Confidential Document Leaks, Hacks and Human Error: Do you know where your critical information is?

It seems that not a day goes by without a news story breaking concerning the leak, theft, interception or misplacement of critical information.


10 June 2009

It seems that not a day goes by without a news story breaking concerning the leak, theft, interception or misplacement of critical information.

In just the last few weeks:

  • Police in Australia have been investigating how stolen personal details of thousands of credit and debit card holders came to be posted to a blogging site and auto-indexed into the Google search engine (Source: Australian IT)
  • Microsoft has warned of hackers starting to use DirectX-enabled files to give them remote access to users' PCs across the internet (Source: ZDNet)
  • The UK Ministry of Defense admitted that documents detailing affairs, drug use and personal debt of military personnel, contained on a hard disk has been stolen (Source: BBC)
  • It was revealed in Singapore that Royal Dutch Shell, the world's second largest oil company, had leaked its restructuring plans, an employee having posted a confidential HR memorandum on a chat site used by Shell employees (Source: The Straits Times)
  • The US government mistakenly published a 266-page report to the web, its pages marked "highly confidential," that gives detailed information and maps showing the precise locations of stockpiles of fuel for nuclear weapons (Source: BBC)

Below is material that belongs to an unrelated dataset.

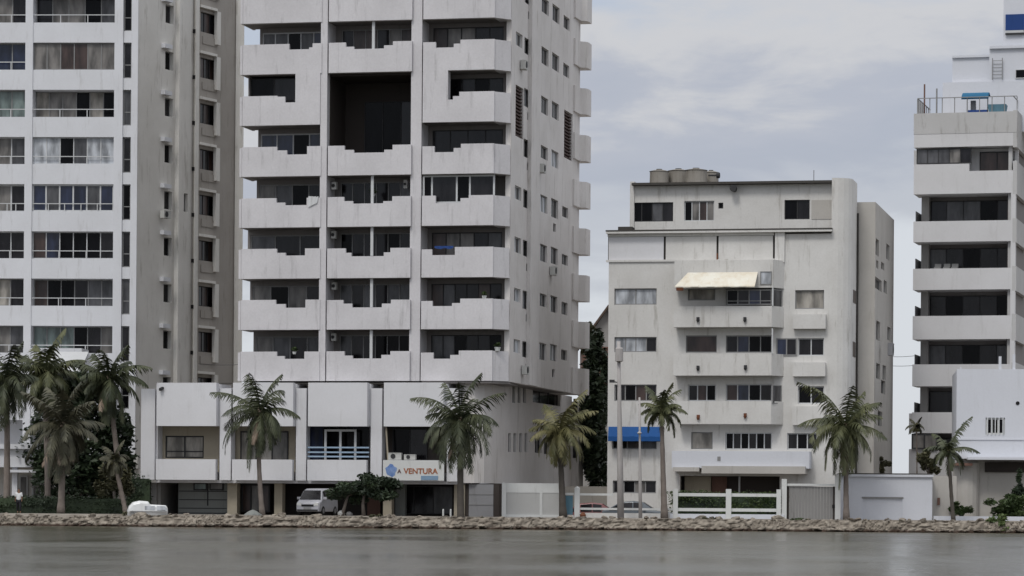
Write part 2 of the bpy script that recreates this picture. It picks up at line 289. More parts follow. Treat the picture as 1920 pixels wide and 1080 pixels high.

...and there was hilarity and shock in equal measure as full membership details, including home address, email address and cell phone numbers of the membership of Spank, a London gentlemen's club, were mischievously published by a gossip magazine.

Serious as these breaches are, the following story clearly demonstrates the additional personal consequences of getting it wrong.

Britain's anti-terror chief, Bob Quick, exposed details of coordinated raids planned to arrest suspected Al-Qaeda activists allegedly organizing an attack on the UK. The dossier, in the hand of the officer, was photographed by a journalist as he walked into 10 Downing Street. The suspects were hurriedly rounded up, prematurely arrested but subsequently released and deported to Pakistan. As a result, Assistant Commissioner Quick resigned; the end of an otherwise illustrious career.

Bob QuickQuick Document

Those deported it seems were released owing to a lack of evidence. Let's hope that Bob's negligence hasn't further, less personal and more terrifying consequences.

Clearly having such sensitive information on paper is a big mistake. To many of us it is concerning that sensitive information still exists on paper, or indeed on flash drives, disks or laptops, transmitted by e-mail, by fax or by courier or managed in ways that make it accessible to those that we'd prefer to deny access.

Critical information is too often easily stolen, intercepted or misplaced.

Technology exists to securely store this information, permission and audit its access, track its transmission and prevent it being printed. It is surely time to embrace the digital age and file, access and exchange critical information securely.

I suspect Assistant Commissioner Quick wishes he'd done so.